ふたりのヌーヴェル・ヴァーグ ゴダールとトリュフォー
2010年/フランス

監督:エマシュエル・ローラン
出演:フランソワ・トリュフォー、ジャン=リュック・ゴダール、ジャン=ピエール・レオー
配給:セテラ・インターナショナル
公開:7月30日より新宿K’s cinemaほかにて


ヌーヴェル・ヴァーグを代表する監督には、エリック・ロメール、
ジャック・リヴェット、クロード・シャブロルらがいるし、
本作ではまったく名前が出てこないがルイ・マルもそうだ。
しかし多くの信奉者を生み出し、映画ファンにアイドル的人気を得たのは、やはりトリュフォーとゴダールにつきる。
当時のニュース映像や作品からの抜粋映像を使い、
ヌーヴェル・ヴァーグの誕生からふたりの作風の変化、そして決別までを描いたドキュメンタリーだ。
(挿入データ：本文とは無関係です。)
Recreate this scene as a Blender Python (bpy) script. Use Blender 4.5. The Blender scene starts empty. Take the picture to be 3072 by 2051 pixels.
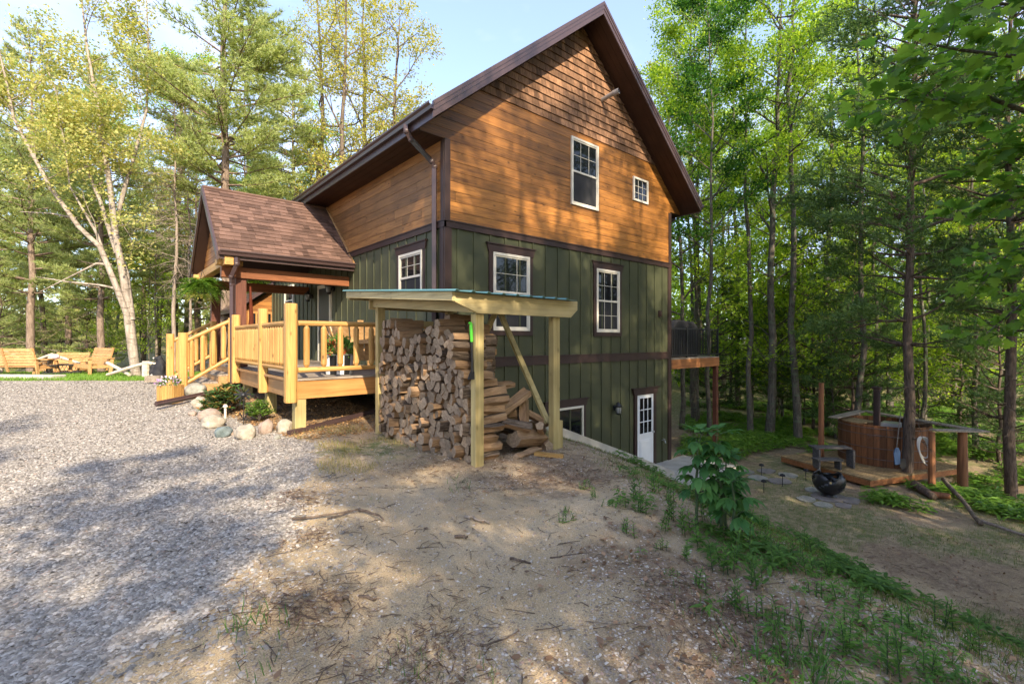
import bpy, bmesh, math, random
import numpy as np
from mathutils import Vector, Matrix, noise as mnoise
R = math.radians
S = bpy.context.scene
COL = S.collection
# ---------------------------------------------------------------- camera
# world: X runs along the gable wall, Y along the eaves wall, origin at the house corner, z = 0 at eye height
CAMX, CAMY = -5.01, -7.75
cd = bpy.data.cameras.new('camera'); cam = bpy.data.objects.new('camera', cd); COL.objects.link(cam)
cam.location = (CAMX, CAMY, 0); cam.rotation_euler = (R(90), 0, R(-40.9))
cd.sensor_width = 36; cd.lens = 16.73; cd.shift_y = -0.0018; cd.clip_start = .05; cd.clip_end = 600
S.camera = cam
# ---------------------------------------------------------------- light
SUN_FROM = Vector((-0.20, -0.81, 0.545)).normalized()      # direction towards the sun
el = math.asin(SUN_FROM.z); az = math.atan2(SUN_FROM.x, SUN_FROM.y)
W = bpy.data.worlds.new('World'); S.world = W; W.use_nodes = True
nt = W.node_tree; nt.nodes.clear()
wo = nt.nodes.new('ShaderNodeOutputWorld'); bg = nt.nodes.new('ShaderNodeBackground')
sky = nt.nodes.new('ShaderNodeTexSky'); sky.sky_type = 'NISHITA'; sky.sun_disc = False
sky.sun_elevation = el; sky.sun_rotation = az; sky.air_density = 1.0; sky.dust_density = .9; sky.ozone_density = 1.5
tc = nt.nodes.new('ShaderNodeTexCoord'); mp = nt.nodes.new('ShaderNodeMapping'); mp.inputs['Scale'].default_value = (1, 1, 2.6)
nz = nt.nodes.new('ShaderNodeTexNoise'); nz.inputs['Scale'].default_value = 2.2; nz.inputs['Detail'].default_value = 7
cr = nt.nodes.new('ShaderNodeValToRGB'); cr.color_ramp.elements[0].position = .42; cr.color_ramp.elements[1].position = .72
cr.color_ramp.elements[0].color = (.18, .18, .18, 1); cr.color_ramp.elements[1].color = (.8, .8, .8, 1)
mx = nt.nodes.new('ShaderNodeMix'); mx.data_type = 'RGBA'; mx.inputs['B'].default_value = (3.1, 3.35, 4.9, 1)
nt.links.new(tc.outputs['Generated'], mp.inputs[0]); nt.links.new(mp.outputs[0], nz.inputs[0]); nt.links.new(nz.outputs[0], cr.inputs[0])
nt.links.new(cr.outputs[0], mx.inputs['Factor']); nt.links.new(sky.outputs[0], mx.inputs['A'])
nt.links.new(mx.outputs['Result'], bg.inputs[0]); bg.inputs[1].default_value = .15
nt.links.new(bg.outputs[0], wo.inputs[0])
sd = bpy.data.lights.new('sun', 'SUN'); sd.energy = 3.5; sd.angle = R(.5); sd.color = (1, .86, .66)
so = bpy.data.objects.new('sun', sd); COL.objects.link(so); so.location = (0, -20, 30)
so.rotation_euler = (-SUN_FROM).to_track_quat('-Z', 'Y').to_euler()
S.view_settings.view_transform = 'Standard'; S.view_settings.look = 'None'; S.view_settings.gamma = 1
S.view_settings.exposure = 1.56
S.render.engine = 'CYCLES'
cy = S.cycles; cy.max_bounces = 6; cy.diffuse_bounces = 3; cy.glossy_bounces = 2; cy.transmission_bounces = 4; cy.transparent_max_bounces = 6
cy.use_denoising = True; cy.use_adaptive_sampling = True; cy.adaptive_threshold = .02; cy.sample_clamp_indirect = 6
cy.caustics_reflective = False; cy.caustics_refractive = False
# ---------------------------------------------------------------- helpers
U = np.array([.756, .6547]); V = np.array([-.6547, .756])
def W2(px, d):                                     # photo column + depth -> ground point
    x = (px - 1536) / 1428 * d
    return (CAMX + .756 * x + .6547 * d, CAMY - .6547 * x + .756 * d)
def W3(px, py, d):
    X, Y = W2(px, d); return Vector((X, Y, -(py - 1020) / 1428 * d))
def sm(a, b, t):
    t = np.clip((t - a) / (b - a), 0, 1); return t * t * (3 - 2 * t)
def vnoise(x, y, s=1.0, seed=0):
    x = np.asarray(x, float) / s + 137.3 + seed * 17.1; y = np.asarray(y, float) / s + 91.7 + seed * 7.7
    xi = np.floor(x).astype(np.int64); yi = np.floor(y).astype(np.int64); fx = x - xi; fy = y - yi
    fx = fx * fx * (3 - 2 * fx); fy = fy * fy * (3 - 2 * fy)
    def h(a, b):
        n = (a * 374761393 + b * 668265263 + seed * 1442695) & 0x7fffffff
        n = ((n ^ (n >> 13)) * 1274126177) & 0x7fffffff
        return ((n ^ (n >> 16)) & 0xffff) / 65535.0
    return (h(xi, yi) * (1 - fx) + h(xi + 1, yi) * fx) * (1 - fy) + (h(xi, yi + 1) * (1 - fx) + h(xi + 1, yi + 1) * fx) * fy
def depth(X, Y): return (X - CAMX) * .6547 + (Y - CAMY) * .756
def side(X, Y): return (X - CAMX) * .756 - (Y - CAMY) * .6547
def gz(X, Y):
    X = np.asarray(X, float); Y = np.asarray(Y, float)
    d = depth(X, Y); sx = side(X, Y)
    top = -1.53 + .38 * sm(7, 11.5, d) * sm(1.0, -1.8, X) - .08 * sm(12, 16, d)
    s = (X - 1.3 - .5 * (np.minimum(Y, -1) + 1)) / 1.118 + .5 * (vnoise(X, Y, 2.1, 70) - .5) * (Y < -1.6)
    t = np.clip((s + .3) / 5.2, 0, 1); f = .50 * t + .50 * t * t * (3 - 2 * t)
    low = -3.75 - .012 * np.clip(X - 9, 0, 40)
    z = top + (low - top) * f
    gap = (Y > -.9)
    zin = np.where(X > 1.25, -3.62 - .02 * np.clip(X - 8, 0, 30), top)
    zf = top + (-3.7 - top) * sm(0, 12, X)
    zin = np.where(Y > 13, zin * (1 - sm(13, 18, Y)) + zf * sm(13, 18, Y), zin)
    z = np.where(gap, zin, z)
    r = np.hypot(X, Y)
    left = sm(-4, -12, sx)
    z = z + (5.5 * left + 3.5 * (1 - left)) * sm(26, 75, d) * (d > 0)
    z = z - .24 * np.exp(-((Y + 1.0) / .9) ** 2) * sm(1.3, 2.3, X) * sm(6.6, 5, X) * (Y <= -.9)
    z = z - .65 * np.exp(-((X - 14.6) ** 2 + (Y + 6.6) ** 2) / 5.0)
    # sunken ground beyond the log rail on the left
    z = z - 1.0 * left * sm(17, 24, d)
    return z
def gzf(X, Y): return float(gz(X, Y))
def gpt(px, py):                                    # where the sight line of a photo pixel meets the ground
    kx = (px - 1536) / 1428; kz = -(py - 1020) / 1428
    d = .8
    while d < 60:
        X, Y = W2(px, d)
        if kz * d <= gzf(X, Y): break
        d += .02
    return (X, Y, gzf(X, Y))
class MB:
    def __init__(s): s.v = []; s.f = []; s.m = []
    def add(s, vs, fs, mi=0):
        b = len(s.v); s.v.extend(tuple(v) for v in vs); s.f.extend(tuple(b + i for i in f) for f in fs); s.m.extend([mi] * len(fs)); return s
    def box(s, x0, x1, y0, y1, z0, z1, mi=0):
        return s.add([(x0, y0, z0), (x1, y0, z0), (x1, y1, z0), (x0, y1, z0), (x0, y0, z1), (x1, y0, z1), (x1, y1, z1), (x0, y1, z1)],
                     [(0, 3, 2, 1), (4, 5, 6, 7), (0, 1, 5, 4), (1, 2, 6, 5), (2, 3, 7, 6), (3, 0, 4, 7)], mi)
    def hexa(s, a, mi=0):                          # eight corners: four below, four above
        return s.add(a, [(0, 3, 2, 1), (4, 5, 6, 7), (0, 1, 5, 4), (1, 2, 6, 5), (2, 3, 7, 6), (3, 0, 4, 7)], mi)
    def beam(s, p, q, w, h, up=(0, 0, 1), mi=0):   # square-cut timber from p to q
        p = Vector(p); q = Vector(q); a = (q - p).normalized(); u = Vector(up)
        n = a.cross(u)
        if n.length < 1e-4: n = a.cross(Vector((0, 1, 0)))
        n.normalize(); t = n.cross(a).normalized()
        c = [p - n * w / 2 - t * h / 2, p + n * w / 2 - t * h / 2, p + n * w / 2 + t * h / 2, p - n * w / 2 + t * h / 2]
        e = [x + (q - p) for x in c]
        return s.add(c + e, [(0, 1, 2, 3), (7, 6, 5, 4), (0, 4, 5, 1), (1, 5, 6, 2), (2, 6, 7, 3), (3, 7, 4, 0)], mi)
    def prism(s, poly, fn, d0, d1, mi=0):          # poly of 2-D points, fn(a, b, d) -> 3-D
        n = len(poly)
        s.add([fn(a, b, d0) for a, b in poly] + [fn(a, b, d1) for a, b in poly],
              [tuple(range(n)), tuple(range(2 * n - 1, n - 1, -1))] + [(i, i + n, (i + 1) % n + n, (i + 1) % n) for i in range(n)], mi)
        return s
    def tube(s, pts, rad, n=8, cap=True, mi=0):
        v, f = tube_np(pts, rad, n, cap); return s.add(v, f, mi)
    def lathe(s, prof, c, n=16, mi=0, cap=True):   # prof: (r, z)
        vs = []; fs = []
        for r, z in prof:
            for i in range(n): a = 2 * math.pi * i / n; vs.append((c[0] + r * math.cos(a), c[1] + r * math.sin(a), c[2] + z))
        for k in range(len(prof) - 1):
            for i in range(n): fs.append((k * n + i, k * n + (i + 1) % n, (k + 1) * n + (i + 1) % n, (k + 1) * n + i))
        if cap: fs.append(tuple(range(n))[::-1]); fs.append(tuple((len(prof) - 1) * n + i for i in range(n)))
        return s.add(vs, fs, mi)
    def ball(s, c, r, n=8, m=6, mi=0):
        rx, ry, rz = (r, r, r) if not hasattr(r, '__len__') else r
        prof = [(math.sin(math.pi * k / m), -math.cos(math.pi * k / m)) for k in range(1, m)]
        vs = [(c[0], c[1], c[2] - rz)] + [(c[0] + rx * pr * math.cos(2 * math.pi * i / n), c[1] + ry * pr * math.sin(2 * math.pi * i / n), c[2] + rz * pz) for pr, pz in prof for i in range(n)] + [(c[0], c[1], c[2] + rz)]
        fs = [(0, 1 + (i + 1) % n, 1 + i) for i in range(n)]
        for k in range(m - 2):
            fs += [(1 + k * n + i, 1 + k * n + (i + 1) % n, 1 + (k + 1) * n + (i + 1) % n, 1 + (k + 1) * n + i) for i in range(n)]
        L = len(vs) - 1; b = 1 + (m - 2) * n
        fs += [(L, b + i, b + (i + 1) % n) for i in range(n)]
        return s.add(vs, fs, mi)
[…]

1959年、カンヌ国際映画祭で一本の映画が話題をさらった。
フランソワ・トリュフォーの長編第一作『大人は判ってくれない』だ。
本作でヌーヴェル・ヴァーグが始まったわけではなく、
その数年前から若手映画批評家たちを中心に、
従来のフランス映画の枠にはまらない映画が作られ始めていた。
しかし『大人は判ってくれない』の監督賞受賞は、
そのヌーヴェル・ヴァーグの評価を確固たるものにした。
そのすぐ後にゴダールが『勝手にしやがれ』を発表した

貧しい一家に生まれたトリュフォー、
裕福なブルジョア家庭に生まれたゴダール。
ふたりは「映画」という共通の言語を通して、友情を結ぶ。
ふたりは60年代を駆け抜けるが、
どんどん政治にのめりこんでいくゴダールに対し、
映画職人への道を進むトリュフォー。
73年の『アメリカの夜』は映画愛に満ちたすばらしい作品だが、
ゴダールは“ブルジョア的”と厳しい批判を行い、2人は決裂する。

僕はゴダールの映画はおそらく10本は観ているが、
もう一度観たいと思ったのは『勝手にしやがれ』ぐらい。
あとは、勉強をするように何とか観た。
なかには忍耐を強いられる作品もあった。
トリュフォーも出来不出来はけっこうあるが、
出来の悪い作品もどこか好きな部分があるのと対照的だ。
一番好きなのは『突然炎のごとく』だが、
『トリュフォーの思春期』『私のように美しい娘』も好きで、
とくに映画についての映画『アメリカの夜』は高校時代に見て、
かなり感銘を受けた。
ところが、ゴダールからすれば、
そんなトリュフォーはかなり生温く感じたに違いない。

このドキュメンタリーだが、後半は駆け足になってしまい、
ゴダールとトリュフォーを描きたかったのか、
それともヌーヴェル・ヴァーグという運動を描きたかったのか、
中途半端な感じになってしまったのが残念。